I had one of those small conversations with my daughter recently that was just lovely.
We were chatting about the sort of things you can’t live without, the essentials, not the grand philosophical stuff but the everyday truths, and without even pausing to think about it, she said music. Not family, friends, chocolate, TV, or swimming, just music, straight in at number one.
I felt absurdly proud, and not in a showy way, just one of those internal pats on the back that parents do when something lands exactly where you hoped it might.
Music has always been a big presence in our house. Piano lessons matter here and practice is taken seriously, but listening and singing is the real calling, properly listening, falling in love with songs, learning how different sounds make you feel, figuring out which bits of music follow you around long after the track has finished. I’ve written enough on here about the artists and albums that shaped me, the songs I carry around as postcards from earlier versions of myself, but none of that comes close to the feeling of watching your own kids build their relationship with music in real time.
They love the stuff we play them and, rightly or wrongly, they are shaped by it. Supertramp sits happily alongside Metallica, Madness drifts into my friend's band Loopy, Manic Street Preachers meets French jazz, Eurovision arriving this year with my involvement in it being in Basel, and it all somehow makes sense. Watching them tackle the words of The Logical Song or What Became of the Likely Lads is one of life’s great amusements, half remembered lyrics delivered with total conviction, confidence wildly exceeding accuracy, but the spirit bang on every time.
And the deeper magic in it all is that much of what I play them carries my own history with it. These are songs my parents played to me, songs attached to kitchens, cars, holidays and silence, and now they’re quietly being rewired into another generation.
Then, slowly but inevitably, you see them starting to step away from your taste and build their own. The eldest went to her first musical in London this year, Matilda, and adored it as well as now disappearing down a full K-pop rabbit hole after hearing it at a friends house - these are playlists on constant rotation, Spotify working overtime to keep up with it all. And I love it. That point when your influence softens into the background and their own world starts pushing forward is a sign you’ve done something right.
And then there’s the car.
The car is sacred ground, musical territory. I’ve barely buckled up and the kids are already calling out requests. After a brief flirtation with Frozen and a handful of Kinderlieder playlists, we mostly skipped the baby music phase entirely and went straight to the good stuff, long drives with proper soundtracks, hands drumming on knees, the odd air guitar from the back seat, and a growing understanding that music isn’t just something you tolerate on a journey, it’s what makes the journey work in the first place. Some of our best conversations happen with an album playing softly under them, the road unfolding ahead, the day making a bit more sense because something decent is playing.
When I was a kid, music was tactile. You owned it. You touched it. A cassette went in, a CD came out, a track was skipped with a chunky plastic button. My kids don’t have that. Music is invisible to them, everywhere and nowhere at once. It just appears.

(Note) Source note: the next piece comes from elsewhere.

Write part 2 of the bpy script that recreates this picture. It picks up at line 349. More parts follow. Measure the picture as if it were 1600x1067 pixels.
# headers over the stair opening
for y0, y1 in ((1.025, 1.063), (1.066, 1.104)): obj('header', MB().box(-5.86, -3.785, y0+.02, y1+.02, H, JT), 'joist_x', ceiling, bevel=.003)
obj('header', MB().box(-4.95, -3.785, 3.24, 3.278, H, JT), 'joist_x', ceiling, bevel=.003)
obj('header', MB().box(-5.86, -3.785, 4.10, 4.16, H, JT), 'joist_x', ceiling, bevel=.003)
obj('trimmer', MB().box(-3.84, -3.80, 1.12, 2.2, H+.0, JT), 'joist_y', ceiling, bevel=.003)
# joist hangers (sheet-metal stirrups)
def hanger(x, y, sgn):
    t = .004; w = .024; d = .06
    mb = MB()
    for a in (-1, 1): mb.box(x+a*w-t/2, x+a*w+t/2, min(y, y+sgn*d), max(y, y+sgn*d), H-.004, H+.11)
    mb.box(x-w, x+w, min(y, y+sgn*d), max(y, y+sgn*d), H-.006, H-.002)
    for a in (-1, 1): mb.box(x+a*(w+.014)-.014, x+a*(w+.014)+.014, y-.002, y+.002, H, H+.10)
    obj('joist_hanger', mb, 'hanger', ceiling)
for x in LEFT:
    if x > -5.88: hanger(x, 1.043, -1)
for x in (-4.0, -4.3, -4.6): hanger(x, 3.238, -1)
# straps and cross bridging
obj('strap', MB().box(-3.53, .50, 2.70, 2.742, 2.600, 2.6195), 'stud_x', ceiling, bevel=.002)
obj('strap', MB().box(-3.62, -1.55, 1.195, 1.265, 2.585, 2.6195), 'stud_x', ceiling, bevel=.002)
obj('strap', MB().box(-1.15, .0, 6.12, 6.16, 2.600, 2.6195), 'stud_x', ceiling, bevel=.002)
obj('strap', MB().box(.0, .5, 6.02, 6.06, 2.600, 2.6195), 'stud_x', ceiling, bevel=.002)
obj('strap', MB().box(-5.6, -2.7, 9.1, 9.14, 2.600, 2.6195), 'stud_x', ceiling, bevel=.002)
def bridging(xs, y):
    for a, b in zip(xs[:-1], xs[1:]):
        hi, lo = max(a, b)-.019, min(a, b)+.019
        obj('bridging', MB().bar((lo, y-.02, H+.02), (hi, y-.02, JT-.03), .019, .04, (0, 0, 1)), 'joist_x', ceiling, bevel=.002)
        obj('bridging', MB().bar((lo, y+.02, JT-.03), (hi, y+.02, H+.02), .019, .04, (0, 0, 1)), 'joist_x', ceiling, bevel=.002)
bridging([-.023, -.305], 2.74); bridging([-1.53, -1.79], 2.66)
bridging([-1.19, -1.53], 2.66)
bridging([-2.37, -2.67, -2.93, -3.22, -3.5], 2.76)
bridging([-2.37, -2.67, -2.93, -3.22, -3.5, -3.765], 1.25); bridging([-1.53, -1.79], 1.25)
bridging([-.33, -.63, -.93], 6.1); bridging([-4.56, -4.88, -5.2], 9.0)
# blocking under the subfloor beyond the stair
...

So we created a ritual of our own.
A separate Music user account on the living room MacBook, stripped back to basics, no apps, no nonsense, just Spotify and the speakers. They choose what to play, they control the room, they decide the atmosphere. No Alexa mishearing them, no unexpected playlists, no technological theatrics, just music when they want it, how they want it.
It’s our modern equivalent of rifling through a shelf of CDs, except now the shelf happens to be infinite.
And maybe that’s why I loved our chat so much. Because when your child puts music first, without thinking about it, without trying to give you the answer she thinks you want, it tells you something’s lodged in the right place. Music as comfort. Music as identity. Music as something you feel rather than just hear.
If my kids grow up understanding that, if songs become their companions, their memory keepers, their way of getting through bad days and amplifying good ones, then I’ll happily take that and consider it a small parenting triumph.